Expert warnings and strategies to fight back
AI experts argue that this problem stems from overreliance on automated answers. Jonathan Hanahan, a professor at Washington University, has noted the distinction between using AI and working with AI. He cautions that prompts and verification matter, and without skepticism, hallucinations slip through unchecked.
For small businesses, the most effective defense lies in communication. Posts on social media, website updates, and signage in stores can alert customers to potential inaccuracies. Another safeguard is ensuring official business listings are continuously updated and verified, reducing the chances of AI tools pulling outdated or incorrect data. While such steps require time, they provide a defense against reputational harm.

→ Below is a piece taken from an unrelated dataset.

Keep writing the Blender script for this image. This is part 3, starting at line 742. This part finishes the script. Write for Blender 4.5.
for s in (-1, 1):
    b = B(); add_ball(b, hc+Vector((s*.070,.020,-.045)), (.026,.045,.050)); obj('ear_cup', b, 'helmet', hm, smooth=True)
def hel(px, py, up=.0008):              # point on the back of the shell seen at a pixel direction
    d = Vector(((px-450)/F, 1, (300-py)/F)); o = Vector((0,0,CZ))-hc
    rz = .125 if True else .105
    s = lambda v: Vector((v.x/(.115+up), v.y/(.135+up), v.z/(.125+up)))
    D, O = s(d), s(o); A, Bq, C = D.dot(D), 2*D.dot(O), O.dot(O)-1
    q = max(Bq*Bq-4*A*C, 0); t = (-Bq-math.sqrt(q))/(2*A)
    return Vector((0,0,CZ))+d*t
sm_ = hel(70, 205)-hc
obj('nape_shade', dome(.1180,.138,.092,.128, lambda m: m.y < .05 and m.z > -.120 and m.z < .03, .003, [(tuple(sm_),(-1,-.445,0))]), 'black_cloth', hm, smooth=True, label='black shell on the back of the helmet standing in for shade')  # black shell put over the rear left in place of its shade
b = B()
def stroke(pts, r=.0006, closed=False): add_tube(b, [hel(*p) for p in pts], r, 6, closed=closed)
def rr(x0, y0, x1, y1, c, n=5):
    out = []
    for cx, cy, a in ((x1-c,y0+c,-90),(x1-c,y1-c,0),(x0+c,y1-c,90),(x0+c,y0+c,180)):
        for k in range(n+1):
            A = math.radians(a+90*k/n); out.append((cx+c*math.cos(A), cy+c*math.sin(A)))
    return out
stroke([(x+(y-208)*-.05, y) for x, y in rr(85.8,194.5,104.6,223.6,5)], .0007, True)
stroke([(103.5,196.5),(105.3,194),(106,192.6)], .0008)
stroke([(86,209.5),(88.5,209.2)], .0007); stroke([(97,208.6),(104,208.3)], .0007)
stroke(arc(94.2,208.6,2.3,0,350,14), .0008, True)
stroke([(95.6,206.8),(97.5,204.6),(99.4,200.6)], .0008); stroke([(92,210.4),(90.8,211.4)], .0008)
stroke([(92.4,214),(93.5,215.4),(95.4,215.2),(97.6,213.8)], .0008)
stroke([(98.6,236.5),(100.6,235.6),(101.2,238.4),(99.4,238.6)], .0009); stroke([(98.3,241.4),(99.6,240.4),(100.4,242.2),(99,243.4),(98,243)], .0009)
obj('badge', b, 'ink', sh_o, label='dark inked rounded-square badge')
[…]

The challenges faced by Stefanina’s raise a larger question about responsibility in the AI era. As these systems increasingly shape public perception, small businesses stand exposed to risks they cannot control. Restaurants, repair shops, and local retailers may find themselves correcting digital errors just as often as they serve customers.
Until stronger safeguards and more accurate AI systems emerge, small businesses will need to invest in vigilance and customer communication. The case in Missouri may seem like an isolated inconvenience, but it represents a broader reality: AI-generated content, while convenient, is still prone to mistakes, and the cost of those mistakes often falls on the people least equipped to handle them.